**WHAT THIS TASK INVOLVES**
Repeat each line word for word.

**DATA SEGMENT**
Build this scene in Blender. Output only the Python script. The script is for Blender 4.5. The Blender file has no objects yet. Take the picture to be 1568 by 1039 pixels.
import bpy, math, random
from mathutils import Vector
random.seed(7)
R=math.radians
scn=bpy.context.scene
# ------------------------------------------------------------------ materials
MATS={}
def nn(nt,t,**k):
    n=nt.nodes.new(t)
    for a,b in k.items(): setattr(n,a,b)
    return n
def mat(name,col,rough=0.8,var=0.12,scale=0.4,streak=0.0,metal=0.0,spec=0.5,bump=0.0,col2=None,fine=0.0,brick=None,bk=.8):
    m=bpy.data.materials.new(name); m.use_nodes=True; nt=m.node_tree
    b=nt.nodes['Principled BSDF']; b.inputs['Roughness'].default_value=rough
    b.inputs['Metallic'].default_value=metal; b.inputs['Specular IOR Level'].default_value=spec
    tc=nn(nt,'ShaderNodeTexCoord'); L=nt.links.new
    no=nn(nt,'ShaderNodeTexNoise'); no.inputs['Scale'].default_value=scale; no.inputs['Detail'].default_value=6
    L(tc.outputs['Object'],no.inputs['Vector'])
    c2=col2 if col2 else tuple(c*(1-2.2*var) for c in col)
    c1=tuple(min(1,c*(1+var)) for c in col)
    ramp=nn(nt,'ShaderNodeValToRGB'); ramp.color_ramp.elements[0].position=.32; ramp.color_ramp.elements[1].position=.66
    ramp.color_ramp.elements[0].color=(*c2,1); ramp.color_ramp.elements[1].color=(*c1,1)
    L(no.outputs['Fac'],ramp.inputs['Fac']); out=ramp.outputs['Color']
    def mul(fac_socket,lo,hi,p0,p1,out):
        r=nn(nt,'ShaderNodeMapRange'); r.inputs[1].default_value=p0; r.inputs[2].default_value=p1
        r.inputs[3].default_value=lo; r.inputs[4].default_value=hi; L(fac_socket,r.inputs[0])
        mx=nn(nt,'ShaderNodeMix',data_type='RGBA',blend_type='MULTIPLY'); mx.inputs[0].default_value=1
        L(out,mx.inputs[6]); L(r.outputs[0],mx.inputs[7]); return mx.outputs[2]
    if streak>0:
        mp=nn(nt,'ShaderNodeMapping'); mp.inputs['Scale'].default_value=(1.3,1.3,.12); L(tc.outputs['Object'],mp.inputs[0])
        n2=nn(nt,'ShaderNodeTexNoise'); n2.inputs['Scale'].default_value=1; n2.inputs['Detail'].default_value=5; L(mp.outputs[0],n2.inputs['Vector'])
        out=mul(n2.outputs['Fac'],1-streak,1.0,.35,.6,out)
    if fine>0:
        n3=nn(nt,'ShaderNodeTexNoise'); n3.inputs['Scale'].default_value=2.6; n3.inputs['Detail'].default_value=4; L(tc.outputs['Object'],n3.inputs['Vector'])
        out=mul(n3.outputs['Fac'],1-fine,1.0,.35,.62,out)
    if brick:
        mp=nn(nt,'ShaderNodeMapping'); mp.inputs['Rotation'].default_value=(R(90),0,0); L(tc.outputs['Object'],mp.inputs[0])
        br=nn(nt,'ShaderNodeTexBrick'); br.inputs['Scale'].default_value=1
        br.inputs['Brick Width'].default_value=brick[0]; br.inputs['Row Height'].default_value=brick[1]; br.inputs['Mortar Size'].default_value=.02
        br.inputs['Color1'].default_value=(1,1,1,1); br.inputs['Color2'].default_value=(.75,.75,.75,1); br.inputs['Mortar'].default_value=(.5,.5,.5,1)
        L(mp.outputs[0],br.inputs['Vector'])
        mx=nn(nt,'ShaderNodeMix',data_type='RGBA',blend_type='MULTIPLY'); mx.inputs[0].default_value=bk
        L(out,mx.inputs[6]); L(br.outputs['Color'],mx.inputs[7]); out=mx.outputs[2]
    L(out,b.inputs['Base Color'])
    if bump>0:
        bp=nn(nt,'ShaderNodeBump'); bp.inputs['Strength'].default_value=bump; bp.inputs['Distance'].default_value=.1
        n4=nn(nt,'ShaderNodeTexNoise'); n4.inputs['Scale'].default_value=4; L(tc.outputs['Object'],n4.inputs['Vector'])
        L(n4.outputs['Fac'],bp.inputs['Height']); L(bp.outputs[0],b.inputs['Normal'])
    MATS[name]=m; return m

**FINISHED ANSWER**
Build this scene in Blender. Output only the Python script. The script is for Blender 4.5. The Blender file has no objects yet. Take the picture to be 1568 by 1039 pixels.
import bpy, math, random
from mathutils import Vector
random.seed(7)
R=math.radians
scn=bpy.context.scene
# ------------------------------------------------------------------ materials
MATS={}
def nn(nt,t,**k):
    n=nt.nodes.new(t)
    for a,b in k.items(): setattr(n,a,b)
    return n
def mat(name,col,rough=0.8,var=0.12,scale=0.4,streak=0.0,metal=0.0,spec=0.5,bump=0.0,col2=None,fine=0.0,brick=None,bk=.8):
    m=bpy.data.materials.new(name); m.use_nodes=True; nt=m.node_tree
    b=nt.nodes['Principled BSDF']; b.inputs['Roughness'].default_value=rough
    b.inputs['Metallic'].default_value=metal; b.inputs['Specular IOR Level'].default_value=spec
    tc=nn(nt,'ShaderNodeTexCoord'); L=nt.links.new
    no=nn(nt,'ShaderNodeTexNoise'); no.inputs['Scale'].default_value=scale; no.inputs['Detail'].default_value=6
    L(tc.outputs['Object'],no.inputs['Vector'])
    c2=col2 if col2 else tuple(c*(1-2.2*var) for c in col)
    c1=tuple(min(1,c*(1+var)) for c in col)
    ramp=nn(nt,'ShaderNodeValToRGB'); ramp.color_ramp.elements[0].position=.32; ramp.color_ramp.elements[1].position=.66
    ramp.color_ramp.elements[0].color=(*c2,1); ramp.color_ramp.elements[1].color=(*c1,1)
    L(no.outputs['Fac'],ramp.inputs['Fac']); out=ramp.outputs['Color']
    def mul(fac_socket,lo,hi,p0,p1,out):
        r=nn(nt,'ShaderNodeMapRange'); r.inputs[1].default_value=p0; r.inputs[2].default_value=p1
        r.inputs[3].default_value=lo; r.inputs[4].default_value=hi; L(fac_socket,r.inputs[0])
        mx=nn(nt,'ShaderNodeMix',data_type='RGBA',blend_type='MULTIPLY'); mx.inputs[0].default_value=1
        L(out,mx.inputs[6]); L(r.outputs[0],mx.inputs[7]); return mx.outputs[2]
    if streak>0:
        mp=nn(nt,'ShaderNodeMapping'); mp.inputs['Scale'].default_value=(1.3,1.3,.12); L(tc.outputs['Object'],mp.inputs[0])
        n2=nn(nt,'ShaderNodeTexNoise'); n2.inputs['Scale'].default_value=1; n2.inputs['Detail'].default_value=5; L(mp.outputs[0],n2.inputs['Vector'])
        out=mul(n2.outputs['Fac'],1-streak,1.0,.35,.6,out)
    if fine>0:
        n3=nn(nt,'ShaderNodeTexNoise'); n3.inputs['Scale'].default_value=2.6; n3.inputs['Detail'].default_value=4; L(tc.outputs['Object'],n3.inputs['Vector'])
        out=mul(n3.outputs['Fac'],1-fine,1.0,.35,.62,out)
    if brick:
        mp=nn(nt,'ShaderNodeMapping'); mp.inputs['Rotation'].default_value=(R(90),0,0); L(tc.outputs['Object'],mp.inputs[0])
        br=nn(nt,'ShaderNodeTexBrick'); br.inputs['Scale'].default_value=1
        br.inputs['Brick Width'].default_value=brick[0]; br.inputs['Row Height'].default_value=brick[1]; br.inputs['Mortar Size'].default_value=.02
        br.inputs['Color1'].default_value=(1,1,1,1); br.inputs['Color2'].default_value=(.75,.75,.75,1); br.inputs['Mortar'].default_value=(.5,.5,.5,1)
        L(mp.outputs[0],br.inputs['Vector'])
        mx=nn(nt,'ShaderNodeMix',data_type='RGBA',blend_type='MULTIPLY'); mx.inputs[0].default_value=bk
        L(out,mx.inputs[6]); L(br.outputs['Color'],mx.inputs[7]); out=mx.outputs[2]
    L(out,b.inputs['Base Color'])
    if bump>0:
        bp=nn(nt,'ShaderNodeBump'); bp.inputs['Strength'].default_value=bump; bp.inputs['Distance'].default_value=.1
        n4=nn(nt,'ShaderNodeTexNoise'); n4.inputs['Scale'].default_value=4; L(tc.outputs['Object'],n4.inputs['Vector'])
        L(n4.outputs['Fac'],bp.inputs['Height']); L(bp.outputs[0],b.inputs['Normal'])
    MATS[name]=m; return m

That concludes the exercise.